Print all of the lines exactly. Any picture among them stays out.

### Information shown

=-=-=

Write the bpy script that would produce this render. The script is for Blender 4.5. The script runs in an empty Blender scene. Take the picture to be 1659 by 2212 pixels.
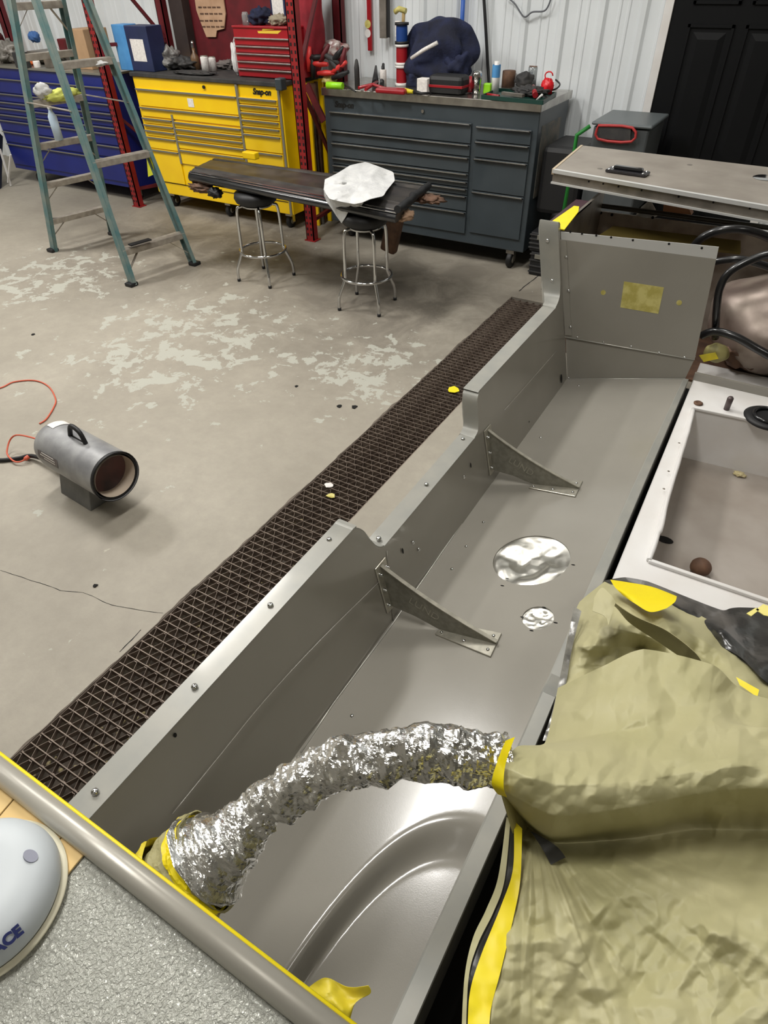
import bpy, bmesh, math, random
import numpy as np
from mathutils import Vector, Matrix, noise
random.seed(7)
C = bpy.context.scene.collection
# ---------------------------------------------------------------- camera
F, PW, PH = 1370.0, 1659.0, 2212.0
CAMH = 2.0
P_, R_, Y_ = [math.radians(a) for a in (41.0, -1.25, 31.55)]
cy, sy = math.cos(Y_), math.sin(Y_); cp, sp = math.cos(P_), math.sin(P_); cr, sr = math.cos(R_), math.sin(R_)
M = (np.array([[cr, -sr, 0], [sr, cr, 0], [0, 0, 1]]) @ np.array([[1, 0, 0], [0, cp, -sp], [0, sp, cp]])
     @ np.array([[1, 0, 0], [0, 0, -1], [0, 1, 0]]) @ np.array([[cy, sy, 0], [-sy, cy, 0], [0, 0, 1]]))
cam_d = bpy.data.cameras.new('camera'); cam = bpy.data.objects.new('camera', cam_d); C.objects.link(cam)
rot = Matrix([[M[0][0], -M[1][0], -M[2][0]], [M[0][1], -M[1][1], -M[2][1]], [M[0][2], -M[1][2], -M[2][2]]])
cam.matrix_world = Matrix.Translation((0, 0, CAMH)) @ rot.to_4x4()
cam_d.sensor_fit = 'VERTICAL'; cam_d.sensor_height = 24.0; cam_d.sensor_width = 18.0
cam_d.lens = F / PH * 24.0; cam_d.clip_start = 0.05; cam_d.clip_end = 60
bpy.context.scene.camera = cam
# ---------------------------------------------------------------- world, lights, exposure
sc = bpy.context.scene
sc.view_settings.view_transform = 'Standard'; sc.view_settings.look = 'None'
sc.view_settings.exposure = 0.0; sc.view_settings.gamma = 1.0; sc.view_settings.use_curve_mapping = False
w = bpy.data.worlds.new('world'); sc.world = w; w.use_nodes = True
w.node_tree.nodes['Background'].inputs[0].default_value = (0.9, 0.95, 1, 1)
w.node_tree.nodes['Background'].inputs[1].default_value = 0.3
CEIL = 4.6
LAMPS = [(-6.2, 2.4, 1.1), (-3.4, 2.6, 0.85), (-8.4, 0.4, 0.6), (-1.25, 0.45, 0.42), (-1.0, 3.6, 0.3), (2.2, 0.6, 0.12)]  # last entry is an added weak fill lamp for the hull side
LAMP_W = 128.0
for lx, ly, k in LAMPS:
    ld = bpy.data.lights.new('ceiling_or_fill_beam', 'AREA'); ld.shape = 'RECTANGLE'; ld.size = 0.5; ld.size_y = 1.3
    ld.energy = LAMP_W * k; ld.color = (1.0, 0.985, 0.955)
    lo = bpy.data.objects.new('ceiling_or_fill_beam', ld); C.objects.link(lo); lo.location = (lx, ly, CEIL - 0.16)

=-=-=

### Complete answer
Write the bpy script that would produce this render. The script is for Blender 4.5. The script runs in an empty Blender scene. Take the picture to be 1659 by 2212 pixels.
import bpy, bmesh, math, random
import numpy as np
from mathutils import Vector, Matrix, noise
random.seed(7)
C = bpy.context.scene.collection
# ---------------------------------------------------------------- camera
F, PW, PH = 1370.0, 1659.0, 2212.0
CAMH = 2.0
P_, R_, Y_ = [math.radians(a) for a in (41.0, -1.25, 31.55)]
cy, sy = math.cos(Y_), math.sin(Y_); cp, sp = math.cos(P_), math.sin(P_); cr, sr = math.cos(R_), math.sin(R_)
M = (np.array([[cr, -sr, 0], [sr, cr, 0], [0, 0, 1]]) @ np.array([[1, 0, 0], [0, cp, -sp], [0, sp, cp]])
     @ np.array([[1, 0, 0], [0, 0, -1], [0, 1, 0]]) @ np.array([[cy, sy, 0], [-sy, cy, 0], [0, 0, 1]]))
cam_d = bpy.data.cameras.new('camera'); cam = bpy.data.objects.new('camera', cam_d); C.objects.link(cam)
rot = Matrix([[M[0][0], -M[1][0], -M[2][0]], [M[0][1], -M[1][1], -M[2][1]], [M[0][2], -M[1][2], -M[2][2]]])
cam.matrix_world = Matrix.Translation((0, 0, CAMH)) @ rot.to_4x4()
cam_d.sensor_fit = 'VERTICAL'; cam_d.sensor_height = 24.0; cam_d.sensor_width = 18.0
cam_d.lens = F / PH * 24.0; cam_d.clip_start = 0.05; cam_d.clip_end = 60
bpy.context.scene.camera = cam
# ---------------------------------------------------------------- world, lights, exposure
sc = bpy.context.scene
sc.view_settings.view_transform = 'Standard'; sc.view_settings.look = 'None'
sc.view_settings.exposure = 0.0; sc.view_settings.gamma = 1.0; sc.view_settings.use_curve_mapping = False
w = bpy.data.worlds.new('world'); sc.world = w; w.use_nodes = True
w.node_tree.nodes['Background'].inputs[0].default_value = (0.9, 0.95, 1, 1)
w.node_tree.nodes['Background'].inputs[1].default_value = 0.3
CEIL = 4.6
LAMPS = [(-6.2, 2.4, 1.1), (-3.4, 2.6, 0.85), (-8.4, 0.4, 0.6), (-1.25, 0.45, 0.42), (-1.0, 3.6, 0.3), (2.2, 0.6, 0.12)]  # last entry is an added weak fill lamp for the hull side
LAMP_W = 128.0
for lx, ly, k in LAMPS:
    ld = bpy.data.lights.new('ceiling_or_fill_beam', 'AREA'); ld.shape = 'RECTANGLE'; ld.size = 0.5; ld.size_y = 1.3
    ld.energy = LAMP_W * k; ld.color = (1.0, 0.985, 0.955)
    lo = bpy.data.objects.new('ceiling_or_fill_beam', ld); C.objects.link(lo); lo.location = (lx, ly, CEIL - 0.16)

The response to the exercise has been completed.